BTW, what does this mean for older weights, based on the original kg?

Any older weights that needed that precision were already being modified/adjusted as needed, given the mass drift difference between the Kg weights around the world.
 
A bit different than this, but if we're going for completely alt-history scenarios, or ones ignoring legacy measurements, I've wondered about metricating based on the fathom (6 ft) rather than the metre...
Wow, what a missed opportunity.

Have you ever proposed it on AH.com? It's probably too late to include in LTTW, but it definitely sounds like a nice AH possibility.
(I'm assuming that chronologically it first gets defined as 1/1000 of a nautical mile - around 1.852 OTL meters [exactly 50/27 if we take the nautical definition of the meter] - then redefined by the wavelength in the early 20th century.)

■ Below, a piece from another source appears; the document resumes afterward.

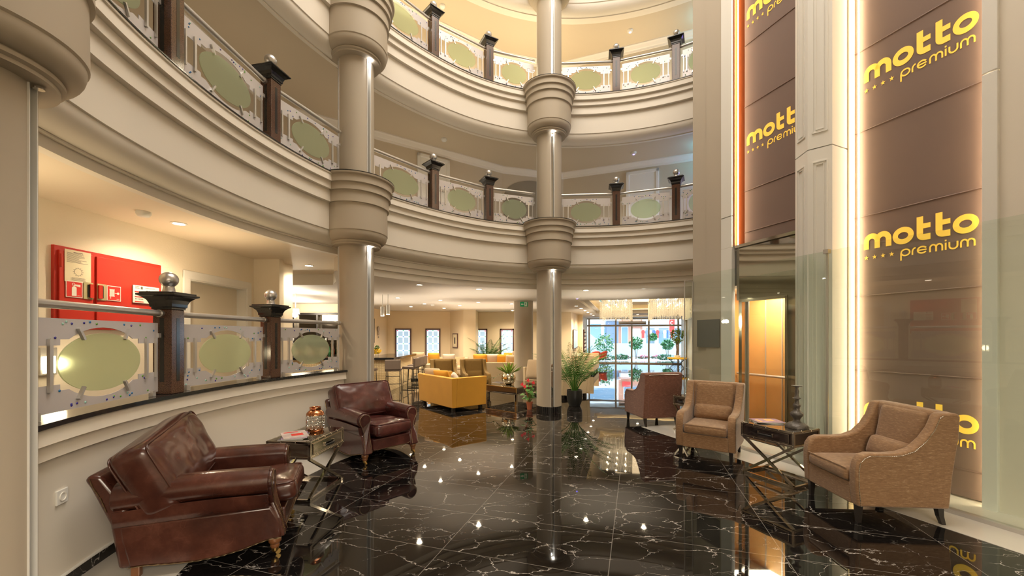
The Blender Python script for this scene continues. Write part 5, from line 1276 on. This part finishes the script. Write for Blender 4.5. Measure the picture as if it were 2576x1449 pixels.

That said, one big OTL circumstance in favor of the meter was that a common early proposal (notably by John Wilkins and Titus Livius Burattini, the latter actually using the word "meter" for it) was to take the length of a 1-second pendulum as the main length unit, and by sheer coincidence this happens to be within one part in 100 from the nautical meter (more precisely, about 0.994 of it, but the last digit depends on latitude).
Fun fact: if the meter was defined by the second pendulum, Earth's surface gravity would have been exactly pi^2 m/s^2 (about 9.87, as compared to about 9.81 with the OTL meter).
 
Wow, what a missed opportunity.

Have you ever proposed it on AH.com? It's probably too late to include in LTTW, but it definitely sounds like a nice AH possibility.
I briefly mentioned it on an AH.com thread in the context of one of its SI stories (lol@tag) into a pre-metric British monarch, since it's highly implausible without a fiat like an interferometry-knowledgeable insert to do so early, and it would be very radical for 20th century, since by that time the need for precise length standards would be very entrenched.

I still have some notes from when I fiddled with this...

As a bit of trivia, the modern definition of an international inch as 2.54 cm was a compromise of the British and American inches: the Americans defined their foot that made 1 in = 100/3937 m exactly, which is a tiny bit larger than 2.54 cm, and British measured their prototype yard to give 1 in = 0.025399956 m using the cadmium standard in 1922. (The US still uses those older feet in survey measurements, thus still having two different units both called feet.)

So I was curious: what happens if one makes a wider interferometric compromise with other inches, before they were replaced with metric? And what you get is things like:
(73/72)(British inch) = 39998.2 λCd​,
(137/144)(French royal inch) = 40000.3 λCd​,​
etc. Other inches are less certain as I could only find very precise measurements for those, but they were all not too dissimilar from one another, some shorter, some longer. Taking 40k exactly gives a nautical mile (kilofathom) of about 1854.3 m, pretty good compared to one based on the volumetric mean radius of the Earth, 1853.3 m: a compromise between meridional and equatorial measurements.

The resulting units of mass based on a metric-analogue relationship of, say, 1 G ∼ 1 cF³ of pure water at highest density gives 1 G = 6.375505 g, which makes the European apothecaries' system pretty close:
1 gran ≈ 10 mG, 1 scruple ≈ 200 mG, 1 dram ≈ 600 mG, etc.​
to only about 1.6% difference or so relative to the late British ones (internationally, they also varied a bit, but I was too lazy to look up by how much). So alternative-metrication would proceed by standardising the apothecaries' system, which was used internationally for scholarly work.

Burattini, the latter actually using the word "meter" for it) was to take the length of a 1-second pendulum as the main length unit, and by sheer coincidence this happens to be within one part in 100 from the nautical meter (more precisely, about 0.994 of it, but the last digit depends on latitude).
Fun fact: if the meter was defined by the second pendulum, Earth's surface gravity would have been exactly pi^2 m/s^2 (about 9.87, as compared to about 9.81 with the OTL meter).
I was momentarily confused because I would tend to interpret '1-second pendulum' as meaning per period rather then per beat. But yes.

Another fun fact: speaking of units of G = 1 as earlier, the Sun's mass is 4π² AU³/yr². Before 2006, the astronomical unit was effectively defined in terms of the Sun and a conventional length of the sidereal year (in mean solar days) originally assumed by Gauss in very early 1800s. Now, it's some exact number of metres.